The bags manufactured by both the complainant and the respondent, so far as shown by the record before the court, are the same, and neither lias any peculiarity by virtue of which any enhanced price is received. Therefore it appears that the only profits recoverable are the savings in the cost of construction of the machines made and used by the respondent, or in the cost of the manufacture of the paper bags made by it on those machines, arising from the unlawful use of the improvements covered by claims 1, 2, and 7 of the patent in suit, including, of course, in the cost of manufacture the cost of maintenance and renewals of the machines. The record makes no disclosure on the point whether or not any saving in the cost of the construction or operation of the machines can be credited to those improvements; but, in view of the fact that there is no suggestion that the product commands a better price than the product of other machines producing paper bags of the same class, and, in view of the further fact that the subject-matter of claims 1, 2, and 7 have been found by the court to be useful in some directions, the presumption is that there must be economy in the construction of the machines, so far as they infringe, or in their use. Farther than this the present record does not proceed. Apparently, however, the difficulty does not lie in these propositions, but in the question with- what is the patented device to be compared on the question of profits, in whatever form that question may frame itself before the master.
Where there are anticipatory inventions which are in the nature of improvements, running in parallel lines, covered by patents which are not in suit, whether those patents belong to the complainant or to a stranger, the somewhat difficult questions stated in McCreary v.
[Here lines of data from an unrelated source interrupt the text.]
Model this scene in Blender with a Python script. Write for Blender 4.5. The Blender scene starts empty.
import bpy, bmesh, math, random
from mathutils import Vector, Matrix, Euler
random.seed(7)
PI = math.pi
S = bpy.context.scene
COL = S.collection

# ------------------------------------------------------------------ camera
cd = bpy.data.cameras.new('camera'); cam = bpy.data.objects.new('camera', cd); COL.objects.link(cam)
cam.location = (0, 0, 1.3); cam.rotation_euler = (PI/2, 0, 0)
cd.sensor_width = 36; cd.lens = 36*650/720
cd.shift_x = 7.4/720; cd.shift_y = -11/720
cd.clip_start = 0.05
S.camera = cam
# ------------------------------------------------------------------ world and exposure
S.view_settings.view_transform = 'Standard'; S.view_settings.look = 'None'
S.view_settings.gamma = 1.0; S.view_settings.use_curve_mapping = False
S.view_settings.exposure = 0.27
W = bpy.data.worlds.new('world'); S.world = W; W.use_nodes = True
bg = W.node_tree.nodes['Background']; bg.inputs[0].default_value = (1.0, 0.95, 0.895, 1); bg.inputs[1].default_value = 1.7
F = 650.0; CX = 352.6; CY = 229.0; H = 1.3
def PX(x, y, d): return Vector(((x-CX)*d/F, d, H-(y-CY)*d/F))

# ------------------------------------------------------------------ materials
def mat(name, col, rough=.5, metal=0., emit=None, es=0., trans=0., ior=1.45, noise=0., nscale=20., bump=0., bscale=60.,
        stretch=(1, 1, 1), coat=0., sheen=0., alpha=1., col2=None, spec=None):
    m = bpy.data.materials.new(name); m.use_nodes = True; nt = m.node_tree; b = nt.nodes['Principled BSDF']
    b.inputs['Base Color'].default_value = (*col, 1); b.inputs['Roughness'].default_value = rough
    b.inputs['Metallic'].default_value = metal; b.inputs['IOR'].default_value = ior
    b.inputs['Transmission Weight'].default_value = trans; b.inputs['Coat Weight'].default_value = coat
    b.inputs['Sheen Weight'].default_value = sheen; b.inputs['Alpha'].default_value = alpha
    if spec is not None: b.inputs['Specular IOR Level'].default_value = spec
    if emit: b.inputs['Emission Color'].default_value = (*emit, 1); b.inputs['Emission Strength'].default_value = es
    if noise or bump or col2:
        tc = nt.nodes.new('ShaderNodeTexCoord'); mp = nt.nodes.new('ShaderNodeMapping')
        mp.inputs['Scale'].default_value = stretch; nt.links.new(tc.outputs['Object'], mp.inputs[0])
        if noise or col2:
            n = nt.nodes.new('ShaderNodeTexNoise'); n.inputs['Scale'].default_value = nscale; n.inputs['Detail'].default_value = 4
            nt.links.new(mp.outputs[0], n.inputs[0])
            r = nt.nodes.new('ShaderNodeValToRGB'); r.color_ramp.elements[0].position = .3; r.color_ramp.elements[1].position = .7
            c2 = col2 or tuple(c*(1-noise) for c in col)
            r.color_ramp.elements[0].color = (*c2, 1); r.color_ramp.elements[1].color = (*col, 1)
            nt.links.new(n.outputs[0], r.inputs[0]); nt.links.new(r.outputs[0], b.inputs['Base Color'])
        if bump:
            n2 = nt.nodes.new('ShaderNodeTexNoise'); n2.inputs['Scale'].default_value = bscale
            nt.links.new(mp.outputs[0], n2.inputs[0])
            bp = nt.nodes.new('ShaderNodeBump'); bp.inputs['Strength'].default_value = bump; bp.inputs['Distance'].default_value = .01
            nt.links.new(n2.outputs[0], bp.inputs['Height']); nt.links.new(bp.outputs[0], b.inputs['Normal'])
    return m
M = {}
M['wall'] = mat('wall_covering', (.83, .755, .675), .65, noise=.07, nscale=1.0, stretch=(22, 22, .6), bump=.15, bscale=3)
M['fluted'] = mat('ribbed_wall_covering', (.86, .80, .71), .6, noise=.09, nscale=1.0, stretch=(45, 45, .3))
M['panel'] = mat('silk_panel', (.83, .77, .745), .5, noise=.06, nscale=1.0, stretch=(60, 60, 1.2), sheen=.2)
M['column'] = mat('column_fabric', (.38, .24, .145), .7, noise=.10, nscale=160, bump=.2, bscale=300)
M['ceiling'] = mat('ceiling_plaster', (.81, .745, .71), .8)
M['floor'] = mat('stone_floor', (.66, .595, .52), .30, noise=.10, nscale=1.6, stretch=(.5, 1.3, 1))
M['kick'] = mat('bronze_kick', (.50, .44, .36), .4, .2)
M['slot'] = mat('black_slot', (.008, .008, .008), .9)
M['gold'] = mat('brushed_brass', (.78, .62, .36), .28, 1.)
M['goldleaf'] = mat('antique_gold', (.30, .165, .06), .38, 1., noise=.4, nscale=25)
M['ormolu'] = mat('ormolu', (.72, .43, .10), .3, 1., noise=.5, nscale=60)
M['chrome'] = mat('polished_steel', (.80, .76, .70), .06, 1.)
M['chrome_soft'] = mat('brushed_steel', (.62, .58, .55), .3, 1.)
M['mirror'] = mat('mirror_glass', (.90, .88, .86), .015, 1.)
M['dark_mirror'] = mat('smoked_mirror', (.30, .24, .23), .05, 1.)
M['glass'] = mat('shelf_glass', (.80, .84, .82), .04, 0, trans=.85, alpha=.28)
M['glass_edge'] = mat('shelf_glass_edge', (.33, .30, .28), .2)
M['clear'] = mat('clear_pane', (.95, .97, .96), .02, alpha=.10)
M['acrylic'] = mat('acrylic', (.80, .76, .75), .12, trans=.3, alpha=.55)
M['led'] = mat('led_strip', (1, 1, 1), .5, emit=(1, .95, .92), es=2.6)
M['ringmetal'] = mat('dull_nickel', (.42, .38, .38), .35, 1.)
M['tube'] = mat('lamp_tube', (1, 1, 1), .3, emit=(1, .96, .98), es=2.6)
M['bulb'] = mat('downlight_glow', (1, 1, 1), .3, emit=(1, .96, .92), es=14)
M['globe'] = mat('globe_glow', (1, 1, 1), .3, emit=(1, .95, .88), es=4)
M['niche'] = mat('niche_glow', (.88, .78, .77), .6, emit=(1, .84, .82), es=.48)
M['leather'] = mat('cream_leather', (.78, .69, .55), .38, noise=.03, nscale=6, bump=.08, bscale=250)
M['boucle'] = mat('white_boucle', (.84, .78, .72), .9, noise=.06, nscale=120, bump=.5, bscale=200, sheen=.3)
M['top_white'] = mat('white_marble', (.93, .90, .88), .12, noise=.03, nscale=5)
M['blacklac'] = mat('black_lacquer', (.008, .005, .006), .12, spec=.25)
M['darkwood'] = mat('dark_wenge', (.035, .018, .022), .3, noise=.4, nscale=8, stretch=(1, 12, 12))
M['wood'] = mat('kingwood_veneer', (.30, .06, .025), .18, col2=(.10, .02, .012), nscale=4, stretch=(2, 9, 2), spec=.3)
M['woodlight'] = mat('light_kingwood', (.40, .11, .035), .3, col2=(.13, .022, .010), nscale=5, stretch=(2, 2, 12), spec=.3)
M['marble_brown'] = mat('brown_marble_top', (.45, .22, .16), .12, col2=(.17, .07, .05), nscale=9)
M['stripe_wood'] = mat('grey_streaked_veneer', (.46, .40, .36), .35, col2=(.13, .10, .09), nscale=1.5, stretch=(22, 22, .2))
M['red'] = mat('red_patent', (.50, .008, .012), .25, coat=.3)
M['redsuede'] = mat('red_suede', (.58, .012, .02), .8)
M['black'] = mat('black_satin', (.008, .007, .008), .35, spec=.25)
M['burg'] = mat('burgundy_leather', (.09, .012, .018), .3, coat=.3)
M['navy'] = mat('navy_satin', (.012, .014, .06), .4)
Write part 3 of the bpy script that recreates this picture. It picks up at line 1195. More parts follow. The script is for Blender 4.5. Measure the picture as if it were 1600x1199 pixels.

Pennsylvania Canal Company, 141 U. S. 459, 12 Sup. Ct. 40, 35 L. Ed. 817, may arise; and the same may occur where subsequent improvements are devised, which render the patented device infringed, of less practical value, or, indeed, of no value. In the present case, however, there are no such difficulties. Our opinion passed down October 9, 1905 (142 Fed. 479), states in effect that the inventions in suit relate to what is known in the arts as self-opening square bags, or Deering bags, and that the claims in issue deal only with making the “diamond foldso that the product, as we have said, is not peculiar. It then refers to an existing problem with reference to combining successfully a rotary movement in paper bag machines, in lieu of a reciprocating movement, and it shows that the complainant’s machine was the first practical machine that solved that problem, although it points out that the field remained open for the same problem to be solved by other methods than those of Liddell, the inventor, if other methods should subsequently be discovered. So far, however, as the record before the court is concerned, the complainant’s patent is, and has been, the only operative rotary machine ; so that, on the question of profits in the way of savings, if there are any, either in the original cost of the machine or in the cost of producing paper bags by it, so far as either arise from infringement of claims 1, 2, and 7, the standard of comparison is with the most economical of reciprocating machines. Of course, ordinarily, improvements become of less value as the art progresses and other improvements come into use, and, of course, it is possible that, under some peculiar circumstances, the current may run the other way. There is, however, no occasion to suggest anything in regard to this, because there is nothing in the record before the court which called for it.
It is ordered that certified copies of this memorandum, as well as of our opinion passed down on October 9, 1905, be in due course furnished the master.